Si opponevano evidentemente a questo progetto le varie minoranze religiose che erano localizzate in vari punti del territorio e che ne minavano l'unità. Tra queste furono un problema per il sovrano le varie comunità ugonotte. I calvinisti francesi non si erano mai inseriti completamente nel tessuto del regno, nel quale avevano sempre costituito piccole comunità isolate quasi indipendenti e concentrate in città abitate quasi solo da loro. Queste comunità erano particolarmente attive dal punto di vista del lavoro, fedeli all'impostazione della loro dottrina. Il re per costringere questa minoranza religiosa ad abbandonare adottò una politica di terrore, obbligando le famiglie ugonotte ad ospitare i soldati del re che saccheggiavano di continuo i loro beni e li maltrattavano. Ma il sovrano dovette ricorrere alla revoca dell'editto di Nantes per liberarsi definitivamente del problema degli ugonotti. Luigi XIV riuscì quindi nel suo intento che però ebbe una ricaduta negativa per l'economia del paese: gli Ugonotti erano stati per la Francia una gran fonte di denaro, poiché col loro spirito imprenditoriale riuscivano a vendere un grossa quantità di prodotti sia all'interno che all'estero.

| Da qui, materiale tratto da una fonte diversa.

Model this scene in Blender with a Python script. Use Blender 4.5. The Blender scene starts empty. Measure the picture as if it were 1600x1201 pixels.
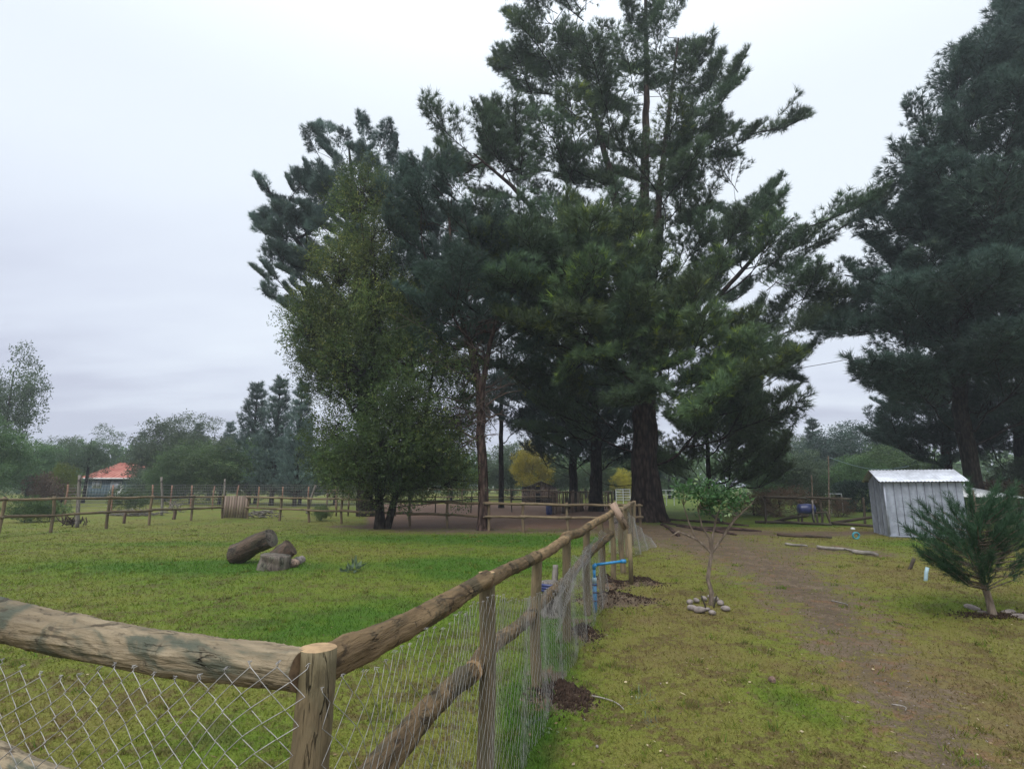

L'altra minoranza religiosa che diede a Luigi XIV filo da torcere fu quella dei giansenisti, una "setta" di cattolici rigoristi che predicavano il ritorno alle origini per la chiesa e che condannavano le condizioni e la degradazione in cui vigeva l'ordine ecclesiastico. Il re non combatté da solo la lotta contro i giansenisti contro i quali ottenne l'aiuto della Chiesa romana che su richiesta del sovrano scomunicò la setta, azione questa che fece scaturire una serie di ritorsioni da parte del popolo e dello stesso Luigi XIV sulla comunità. In seguito intervennero alcuni esponenti del clero francese che bloccarono il provvedimento papale che era ritenuto lesivo delle libertà gallicane.